If I take a somewhat skeptical view of music’s prophets of doom (“Who Killed Classical Music” was published in 1996) it is because I remember when I could spin the dial on my Nash Rambler for hours trying to tune in WQXR, my only source of music beyond the concert hall or a stack of 78s. There are more people listening to classical music today than ever before in history.

The decision of MPBN and other public broadcasting stations to reduce the amount of classical programming was foolish and short-sighted, but it won’t doom Mozart or Beethoven to obscurity.

What is really wrong with the state of the arts is the general dumbing down of our society and the lack of funding for education in the humanities. I saw a half-page real estate ad in the paper proclaiming that one could enjoy a beach in privacy, “without a sole in sight.” I guess that was because it was on a freshwater lake. Can anyone today imagine a controversy such as the one led by E.B. White over the incorrect use of “like” in “Winston tastes good, like a cigarette should?”

Our attention spans need to be measured with an atomic clock.

There can also be too much of a good thing. Classical music, about as well performed as Muzak, is ubiquitous on the Internet, and what is too common becomes devalued.
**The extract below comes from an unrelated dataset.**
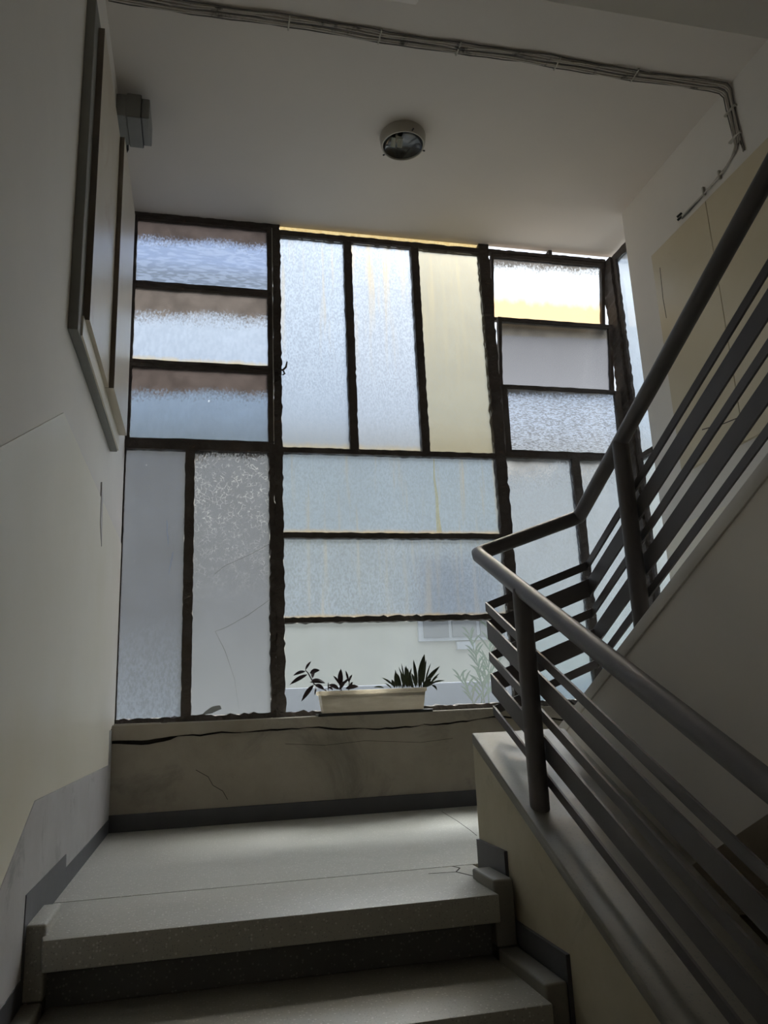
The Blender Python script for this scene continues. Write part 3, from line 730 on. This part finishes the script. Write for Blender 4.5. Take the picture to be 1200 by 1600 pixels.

I blame a leveling tendency, even among musicians who should know better – the sort who state “all musics are created equal” or “if it sounds good, it is good.” There is a hierarchy in music as in everything else, and classical music is at the top of the pyramid. The best music, well performed, can lead to a transcendent experience, equivalent to that felt by religious mystics. I know of no other art, except poetry, capable of that.

If one is genuinely concerned about expanding the audience for classical music, I recommend the refrigerator effect. When I was a boy, my mother and father often gave parties and would stock up the ice-box with such exotic foods as roquefort and caviar. We were told that children wouldn’t like them and that they were for adults only. Guess what got raided the most?